Buone nuove dall’universo Mogwai. Gli architetti sonori di Glasgow, ormai arrivati all’album numero nove senza contare colonne sonore e divertissement vari, tornano a collaborare con il produttore Dave Fridmann, già  al loro fianco in “Come On Die Young” e ” ROCK ACTION”. “Every Country’s Sun” (chiamato così per prendere bonariamente in giro un amico e la sua scarsa conoscenza del sistema solare) è stato presentato con un concerto “segreto” al Primavera Sound ed è un distillato sapiente di ciò che i Mogwai sanno fare e hanno fatto, con qualche piccola sorpresa. Un disco che nasconde al suo interno undici pianeti-canzone in moto costante e perpetuo, supernove, ammassi stellari, buchi neri e altre astronomiche amenità  musicali.

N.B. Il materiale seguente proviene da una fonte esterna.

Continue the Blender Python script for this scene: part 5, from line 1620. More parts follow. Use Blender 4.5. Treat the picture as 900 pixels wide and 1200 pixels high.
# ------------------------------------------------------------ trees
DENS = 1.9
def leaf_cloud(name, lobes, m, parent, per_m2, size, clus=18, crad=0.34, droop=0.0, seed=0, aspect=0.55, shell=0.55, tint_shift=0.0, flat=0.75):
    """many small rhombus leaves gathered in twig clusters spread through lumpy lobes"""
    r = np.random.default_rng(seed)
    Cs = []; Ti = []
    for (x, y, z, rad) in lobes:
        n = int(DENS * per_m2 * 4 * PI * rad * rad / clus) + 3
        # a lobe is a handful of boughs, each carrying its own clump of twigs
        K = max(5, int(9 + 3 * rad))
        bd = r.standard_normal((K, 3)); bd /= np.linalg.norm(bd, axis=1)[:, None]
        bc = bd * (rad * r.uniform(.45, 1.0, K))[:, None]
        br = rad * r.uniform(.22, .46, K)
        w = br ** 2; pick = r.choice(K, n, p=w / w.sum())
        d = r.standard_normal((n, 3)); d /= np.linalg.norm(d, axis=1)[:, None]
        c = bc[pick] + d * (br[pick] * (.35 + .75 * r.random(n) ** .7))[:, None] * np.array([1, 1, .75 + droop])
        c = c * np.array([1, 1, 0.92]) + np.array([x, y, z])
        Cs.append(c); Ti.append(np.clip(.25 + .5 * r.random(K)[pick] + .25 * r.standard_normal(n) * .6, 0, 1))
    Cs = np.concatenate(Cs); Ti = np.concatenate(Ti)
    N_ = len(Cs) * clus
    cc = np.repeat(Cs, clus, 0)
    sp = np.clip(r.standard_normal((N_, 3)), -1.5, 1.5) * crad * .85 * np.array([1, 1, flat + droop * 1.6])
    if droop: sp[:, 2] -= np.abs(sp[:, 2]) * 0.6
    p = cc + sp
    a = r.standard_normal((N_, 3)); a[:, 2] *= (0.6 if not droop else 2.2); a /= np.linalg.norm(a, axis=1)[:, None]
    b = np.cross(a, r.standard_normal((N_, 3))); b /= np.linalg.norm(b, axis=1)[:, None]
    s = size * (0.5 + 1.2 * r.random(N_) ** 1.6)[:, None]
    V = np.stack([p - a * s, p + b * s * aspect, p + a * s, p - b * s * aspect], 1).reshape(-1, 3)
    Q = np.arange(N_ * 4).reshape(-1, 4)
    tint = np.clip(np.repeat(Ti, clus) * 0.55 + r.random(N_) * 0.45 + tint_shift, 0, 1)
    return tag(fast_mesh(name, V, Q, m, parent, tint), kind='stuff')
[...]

E’ una forza di gravità  instabile ma resistente quella che lega i tanti pezzi del mondo Mogwai, dopo l’uscita dal gruppo dello storico chitarrista John Cummings due anni fa. Chissà  forse stanchi del pianeta Terra dopo aver raccontato la tragedia della bomba in “Atomic” e il riscaldamento globale partecipando alla colonna sonora di “Before The Flood”, Stuart Braithwaite, Dominic Aitchison, Martin Bulloch e Barry Burns hanno deciso di traslocare altrove con note e pensieri. Mescolando sapientemente influenze diverse come e più che in passato: elettronica, sintetizzatori, le tanto vituperate atmosfere post rock che spesso sconfinano nella precisione del math rock, l’etereo minimalismo di “aka 47”, l’esplosività  di “20 Size”, l’aggressività  rock di “Battered At The Scramble”, “Old Poisons” e “Every Country’s Sun”, un briciolo di psichedelia merito anche della mano di Fridmann (che oltre ai Mogwai ha prodotto anche Flaming Lips e Mercury Rev).

A colpire però sono soprattutto le pulsazioni ibride di “Coolverine” (supereroe sui generis) le dolci armonie vocali di “1000 Foot Face” (che è un po’ la sorella gemella di quella “What Are They Doing In Heaven Today?” che abbelliva la colonna sonora di “Les Revenants”) l’intensità  crescente di “Don’t Believe The Fife” e una “Party In The Dark” cantata da Stuart Braithwaite (già  questa è una notizia) che è probabilmente il momento più diabolicamente e melodicamente (art) pop mai costruito dai Mogwai. Una band che dopo ventidue anni di onorata carriera non ha necessità  di fare rivoluzioni musicali e non deve dimostrare più nulla a nessuno.